エディの演技よりも博士の生活の方に心を奪われてしまいましたが、きっとエディの演技がうますぎてリアルに感じることができたせいなんでしょう。



しかし、博士の病気はリアルながらも、美しい映像なんです。女王に招待されたバッキンガム宮殿の庭園で始まり終わるこの映画、奇麗すぎる!私には珍しく、この映画に関してはそこが気になります。いつもは映画を美男美女と美しい風景を楽しみに見るような私なんですけれど、宮殿も女王様も大好きなんですけれど、エディにもフェリシティにも何の文句もないんですけれど。

たぶん賞をたくさんもらった作品なので、期待が大きかったせいでしょうか。



イミテーション・ゲーム/エニグマと天才数学者の秘密

2015-03-13 18:27:00 | ベネディクト・カンバーバッチ
今日から日本の一部の劇場で公開が始まり、全国で順次公開なのでネタばれほぼなし。

プロデューサーのテディ・シュウォーツマンはグレアム・ムーアの脚本を読んで「実に面白かった。歴史的に重要な事実がたっぷり盛り込まれ、魅惑的だが正当に理解されていない人物が主人公だ。(略)セリフは高度に様式化されていた」「これは世界が知るべき物語だ」と、製作に乗り出した。/公式ページのプロダクションノートより

彼の思いは、これを読む前に映画を見た私にとてもよく伝わってきました。

敵国ドイツに知られては裏をかけないため、その存在そのものが極秘だったエニグマ解読作戦。その解読に成功し第二次世界大戦でイギリスの勝利を導きながらも、人間関係を築くことが苦手だったために敵をつくり葬られたアラン・チューリング。彼のことと当時の戦争作戦のことが、外国の一般人である私にも、よ~~くわかりました(チューリング・マシーンの仕組みを除く)!

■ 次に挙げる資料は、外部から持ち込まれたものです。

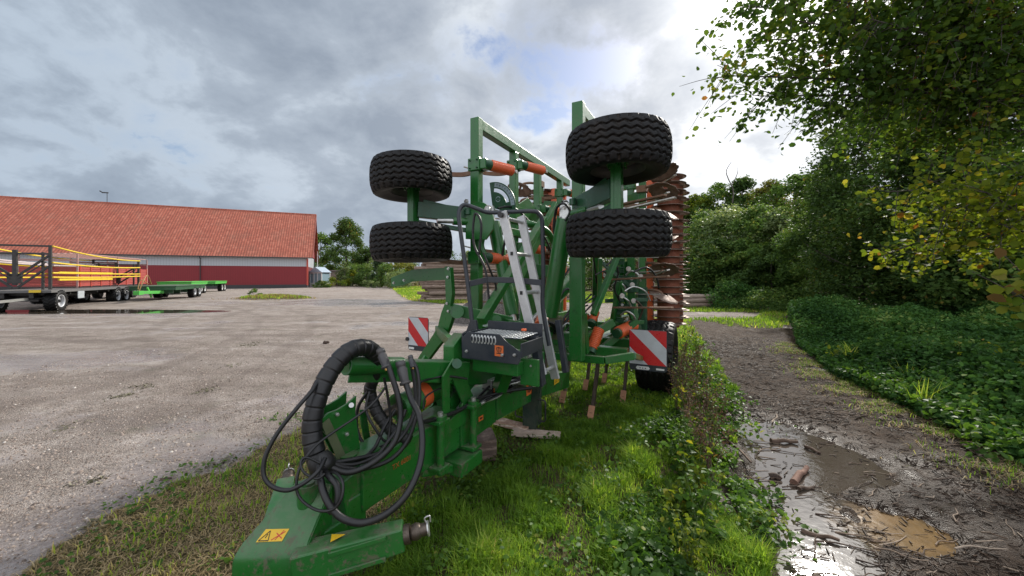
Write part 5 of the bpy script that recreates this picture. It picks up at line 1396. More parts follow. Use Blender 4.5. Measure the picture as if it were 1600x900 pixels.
MB().bar((-.05, 4.0, 1.02), (.52, 4.0, 1.02), .14, .14).build('front_beam', GREEN, cu, .008)
# small bits inside the right wing
b = MB(); 
for z in np.arange(1.0, 1.9, .11): b.box((.74, 5.15, z), (.10, .03, .05)); b.cyl((.70, 5.12, z + .05), (.80, 5.1, z + .04), .012, seg=6)
b.build('adjusting_rack', DKGREEN, cu, .003)
LEGM = paint('dark_worn_leg', (.05, .038, .03), .55, .5, (.16, .10, .06), 0, 8, .4)
# working legs that reach the ground
def ground_tine(x, y, name='ground_tine'):
    b = MB(); P = spline([V3((x, y + .18, .86)), V3((x + .01, y + .20, .62)), V3((x, y + .12, .35)), V3((x, y + .02, .12)), V3((x, y - .05, .06))], 6)
    for i in range(len(P) - 1): b.bar(P[i], P[i + 1] + (P[i + 1] - P[i]) * .06, .035, .075, up=(0, -1, .2))
    lg = b.build('tine_leg', LEGM, cu, .004)
    b = MB(); b.bar((x, y - .01, .16), (x, y - .10, .025), .075, .02, up=(0, -1, 1)); b.build('share', paint('worn_share', (.48, .24, .14), .4, .4, (.2, .12, .08), 0, 10, .5), lg, .003)
for x, y in ((.554, 4.5), (.757, 5.3), (.05, 4.9), (-.4, 5.2), (.30, 6.1), (-.75, 5.7), (.15, 5.6)): ground_tine(x, y)
# parking stand with ring handles
b = MB(); zt = .62
b.plate([(.10 - .07, 3.66, zt), (.10 + .16, 3.66, zt), (.10 + .10, 3.66, .10), (.10 + .08, 3.66, .075), (.10 - .02, 3.66, .075), (.10 - .04, 3.66, .10)], (0, .008, 0)); b.box((.05, 3.70, .35), (.012, .09, .52)); b.box((.22, 3.70, .38), (.012, .09, .46)); b.box((.13, 3.68, .075), (.16, .14, .02))
b.build('parking_stand', paint('black_green_stand', (.012, .035, .022), .5, .4), cu, .003) if 1 else b.build('parking_stand', DKGREEN, cu, .003)
b = MB()
for x_, s in ((.04, -1), (.22, 1)): b.tube([V3((x_, 3.66, .42)), V3((x_ + s * .07, 3.66, .42)), V3((x_ + s * .085, 3.66, .40)), V3((x_ + s * .085, 3.66, .22)), V3((x_ + s * .07, 3.66, .20)), V3((x_, 3.66, .20))], .009, 8, False)
b.build('stand_handle', BLACK, cu)

# ---- loose timber under the machine
WOOD = barkmat('old_board', (.36, .22, .15), (.75, .66, .58)); WOOD2 = barkmat('dark_block', (.10, .065, .05), (.34, .25, .20))
def loc2w(v): return cu.matrix_basis @ V3(v)
bpy.context.view_layer.update()
Mx = Matrix.Translation(cu.location) @ Matrix.Rotation(-TH, 4, 'Z')
def plank(px0, py0, px1, py1, w_, h_, z, m, label, nm='board'):
    a = V3((*gp(px0, py0), z)); c = V3((*gp(px1, py1), z)); L_ = (c - a).length; mid = (a + c) / 2
    b = MB(); n_ = 8; vs = []
    for k in range(n_ + 1):
        t = k / n_
        for (yy, z2) in ((-.5, -.5), (.5, -.5), (.5, .5), (-.5, .5)): vs.append(((t - .5) * L_, yy * w_ + random.uniform(-.003, .003), z2 * h_ + random.uniform(-.003, .003)))
    fs = [(0, 1, 2, 3), (n_ * 4 + 3, n_ * 4 + 2, n_ * 4 + 1, n_ * 4)]
    for k in range(n_):
        for i in range(4): fs.append((k * 4 + i, k * 4 + (i + 1) % 4, k * 4 + 4 + (i + 1) % 4, k * 4 + 4 + i))
    b._add(vs, fs); o = b.build(nm, m, None, .003); o.location = mid; o.rotation_euler = (0, 0, math.atan2(c.y - a.y, c.x - a.x)); tag(o, label, 'wood'); return o
plank(766, 668, 826, 684, .12, .05, .095, WOOD, 'pale weathered board lying in the grass, its end under the parking stand', 'wooden_board')
plank(800, 686, 876, 692, .10, .05, .075, WOOD, 'short reddish board right below the parking stand of the machine', 'wooden_board')
plank(712, 716, 772, 710, .30, .19, .11, WOOD2, 'thick dark timber block in the grass beneath the drawbar hinge', 'wooden_block')
# ================================================================== vegetation
def leafmat(name, stops, trans=.35, rough=.6, tcol=(.35, .55, .05), spec=.13):
    m, n = newmat(name)
    t = n.attr('tint', 'Fac')
    c = n.ramp(t, stops)
    pr_ = principled(n, Base_Color=c, Roughness=rough, Specular_IOR_Level=spec)
    tl_ = n.add('ShaderNodeBsdfTranslucent', i={'Color': n.mix(.55, c, n.mix(1, c, (2.6, 2.4, .9, 1), 'MULTIPLY'))})
    mx = n.add('ShaderNodeMixShader', i={0: trans}); n.l.new(pr_, mx.inputs[1]); n.l.new(tl_.outputs[0], mx.inputs[2])
    n.surface(mx.outputs[0]); return m
G1 = [(0, (.026, .052, .015)), (.4, (.052, .100, .024)), (.75, (.088, .150, .036)), (.93, (.12, .165, .035)), (1, (.22, .17, .04))]
LEAF_DARK = leafmat('dark_leaves', G1, .28)
LEAF_MID = leafmat('mid_green_leaves', [(0, (0.044, 0.088, 0.024)), (.4, (0.079, 0.150, 0.035)), (.8, (0.141, 0.229, 0.053)), (1, (0.264, 0.282, 0.079))], .3)
LEAF_PALE = leafmat('pale_willow_leaves', [(0, (0.078, 0.121, 0.052)), (.4, (0.147, 0.207, 0.086)), (.8, (0.241, 0.310, 0.138)), (1, (0.414, 0.448, 0.241))], .3, .5)
LEAF_YEL = leafmat('yellowing_leaves', [(0, (.03, .06, .01)), (.35, (.075, .12, .015)), (.7, (.16, .20, .02)), (.92, (.30, .26, .03)), (1, (.28, .13, .03))], .45)
LEAF_OVER = leafmat('overhanging_leaves', [(0, (0.032, 0.072, 0.016)), (.5, (0.061, 0.115, 0.020)), (.85, (0.121, 0.176, 0.027)), (.97, (0.297, 0.257, 0.041)), (1, (0.243, 0.108, 0.041))], .42)
LEAF_BRAM = leafmat('bramble_leaves', [(0, (0.018, 0.054, 0.016)), (.5, (0.047, 0.116, 0.028)), (.85, (0.085, 0.186, 0.044)), (1, (0.202, 0.279, 0.078))], .25, .75, spec=.10)
LEAF_AUT = leafmat('autumn_leaves', [(0, (0.060, 0.090, 0.022)), (.5, (0.150, 0.165, 0.030)), (1, (0.300, 0.225, 0.045))], .3)
CONIF = leafmat('conifer_needles', [(0, (0.017, 0.039, 0.017)), (.5, (0.039, 0.073, 0.028)), (1, (0.077, 0.119, 0.042))], .15, .6)
GRASSM = leafmat('grass_blades', [(0, (0.060, 0.127, 0.018)), (.35, (0.127, 0.240, 0.026)), (.7, (0.226, 0.346, 0.042)), (.88, (0.360, 0.420, 0.090)), (1, (0.570, 0.450, 0.226))], .5, .6, spec=.2)
STRAW = leafmat('dry_grass', [(0, (.14, .12, .05)), (.4, (.30, .225, .12)), (1, (.52, .42, .26))], .3, .7)
WEED = leafmat('weed_leaves', [(0, (.028, .07, .012)), (.5, (.065, .14, .022)), (.85, (.12, .21, .034)), (1, (.25, .26, .05))], .42, .5, spec=.2)
TRUNK = barkmat('tree_bark', (.055, .045, .035), (.14, .12, .10))
STALK = paint('brown_stalk', (.10, .055, .035), .8, .4)

def unit(a): return a / np.maximum(np.linalg.norm(a, axis=-1, keepdims=True), 1e-9)
def leafcloud(P, size, rg, up=.35, aspect=.62, nrm=None, shape=4, fold=.25):
    """one leaf per point: rhombus (4) or a pointed six-cornered leaf folded along its rib (6)"""
    N = len(P); a = unit(rg.normal(size=(N, 3)) * [1, 1, .55] + [0, 0, -.15]); nn = rg.normal(size=(N, 3)) + [0, 0, up * 2]
    if nrm is not None: nn = nn + nrm * 1.2
    nn = unit(nn - a * (nn * a).sum(1, keepdims=True)); b = np.cross(nn, a)
    s = (size * rg.uniform(.6, 1.3, N))[:, None]
    if shape == 4:
        v = np.stack([P - a * s * .5, P + b * s * aspect * .5 + nn * s * fold * .3, P + a * s * .5, P - b * s * aspect * .5 + nn * s * fold * .3], 1).reshape(-1, 3)
        f = np.arange(N * 4).reshape(N, 4); k = 4
    else:
        L = lambda t: P + a * s * t
        w = s * aspect * .5; up_ = nn * s * fold * .4
        v = np.stack([L(-.5), L(-.28) + b * w * .85 + up_, L(.12) + b * w * .95 + up_, L(.5) - nn * s * .08, L(.12) - b * w * .95 + up_, L(-.28) - b * w * .85 + up_, L(-.2) , L(.15)], 1).reshape(-1, 3)
        base = np.arange(N)[:, None] * 8
        f = np.concatenate([base + [0, 6, 5, 5], base + [0, 1, 6, 6]], 0)
        f = np.concatenate([base + [0, 1, 2, 7], base + [7, 2, 3, 3][:0] if False else base + [0, 7, 4, 5]], 0)
        f2 = np.concatenate([base + [7, 2, 3, 4]], 0)
        f = np.concatenate([f, f2], 0); k = 8
    return v, f, k
def crownmesh(name, P, size, m, parent, rg, tint, shape=4, up=.35, aspect=.62, nrm=None, kind=None):
    v, f, k = leafcloud(P, size, rg, up, aspect, nrm, shape)
    return fastmesh(name, v, f, m, np.repeat(tint, k), parent=parent, kind=kind)

def taper_limb(b, P, r0, r1, seg=7):
    b.tube(P, r0, seg, True, r_end=r1)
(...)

軍事歴史や数学のことは難しそうで取っ付きにくい題材なのに、こんなわかりやすい話を書いてくれた脚本家グレアム・ムーア。(彼は「The Sherlockian」というミステリー小説を書いてて親しみが持てる)さすがのアカデミー脚色賞です。

そしてやっぱりベネディクトのチューリングがいいキャラだった。殴られればワッツ先輩、自信のほどはシャーロック、ツイードの服はピーター・ギラム。

シャーロックを初めて見た時、まずキャラとしてのシャーロックと作品としてのシャーロックを好きになって、それから中の人へと興味が動いていったのを思い出しました。チューリングもそれくらいかわいい。

だから彼の功績を世の明るみに出して後世に伝えなくてはと思えてしまう。まんまとプロデューサーの意図どおりに感情が動きましたです。

台詞はそんなに多くないと思うんです。だからと言って覚えてるわけでもないんだけど、現代で言うアスペルガーらしき、人の言葉を文字通りにしか理解できないチューリングが、仕事チームに自分の気持ちを伝えようとする行動、理解できないジョークを丸暗記、ジョーンを守ろうとつく嘘、などなど、彼の言葉がとても深く響く。

話は戦時下の国家機密活動だし、スパイ絡むし、チューリングはコマンダーのプライド逆なでして恨み買うし、ゲイなのにジョーンと婚約するしで、相当ドラマチックなんだけど、感動的に盛り上げる魂胆が見えない上品なつくりだったのが、かなり気に入ってます。


先日アカデミー賞にてグレアム・ムーアの「人と違っててもいいんです」というスピーチがとても好評でしたが、やはりこの映画を見てから聞けたら、もっと感動してただろうなあ。




ところで、この「イミテーション・ゲーム」が製作決定した頃に、脚本のグレアム・ムーアを検索しました。彼のウェブサイトを見つけて、彼の著作がシャーロック関係だったことに「お!」と思い、有名な仕事はなかったけど、「軍事機密に葬られた数学の天才」という難しそうなテーマを、彼のような若くてサイトを見る限りポップカルチャーのセンスのあるアメリカ人が書く、ということを知り安心したのを覚えています。ところが、あのサイトをまた見たいと思って探したんですが、彼がアカデミー賞をとって有名になって情報が増えたせいなのか、見つからないんです・・・むう・・・。